We have had many memorable mentor meetings so far but two stand out in my mind as being very cathartic for students.  The first was organized by some 12th-graders and happened during a particularly stressful time of year. Upon walking into the meeting, I could sense the annoyance of some of the upperclassmen at having to be there when they had so much else to do.  Luckily, the students who organized the day’s activity created a guess-that-song-type game which the students all enjoyed. Interestingly, the game turned into an impromptu dance party with everyone (even Learning Specialists!) participating. It was awesome to see the students so engaged, with one of our tallest and shiest 12th-graders doing the “sprinkler” while another jumped in and did the “running man.”   I was so touched to see that even our most guarded and grumpy 9th-grader was busting some moves. The energy at the end of the meeting was palpably different than that at the beginning. Giving the students the time and space to laugh and dance was a great release and reminder that sometimes you need to take a little break and be silly. I know that they had a much better mindset and approach to their midterms right after that meeting.

Another mentor meeting that stands out was one where we used a program called Padlet, which anonymously projects student responses on to a computer screen.  We asked students to reflect on what they wish their parents understood about their learning differences, what they wish their friends understood about their learning differences and finally what they wish their teachers understood about their learning differences.  We used this technology because we wanted to be sensitive to students who might be hesitant about sharing these feelings with the group.  To our surprise, when we asked students if they wanted to expand on the ideas they had posted, many students, both 9th- and 12th-graders opened up about feeling misunderstood around their LD. An active and lively discussion followed and there seemed to be a sense of relief in the room that others were experiencing the same frustrations that they were.  All of us learned a lot that day, not least of all the learning specialists in the room!

Based on my years working with students with learning differences in many different types of schools, I know that it is very rare to have these types of experiences, where students can let their guard down and really be honest about who they are.  It is not an accident that these programs work so well at The Bay School.
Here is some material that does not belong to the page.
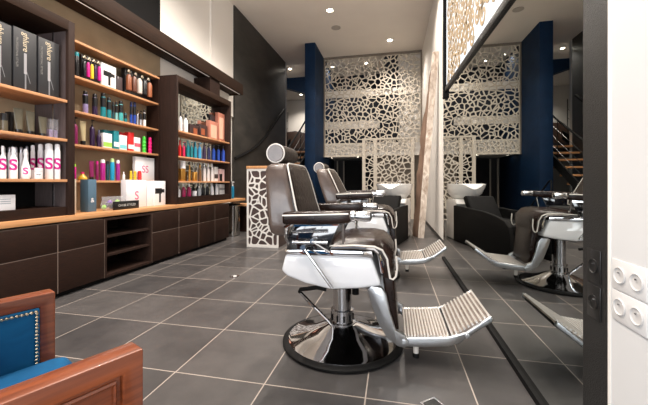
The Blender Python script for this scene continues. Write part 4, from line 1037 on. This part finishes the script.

There is a culture at Bay that promotes honesty, self-reflection, and non-judgmental kindness and because of this, students can be loud and proud about having learning differences.  They recognize that the student in the seat next to them is extremely brilliant and understands things on a very profound level, even if they have difficulty spelling. What I find really refreshing and unique about Bay is that students see each other’s strengths and weaknesses and are able to respect both.

I continue to learn something new from students and parents each day in my role as a learning specialist at Bay.  I feel grateful to be working in a community with such wise and giving members. The Bay School is a very special place.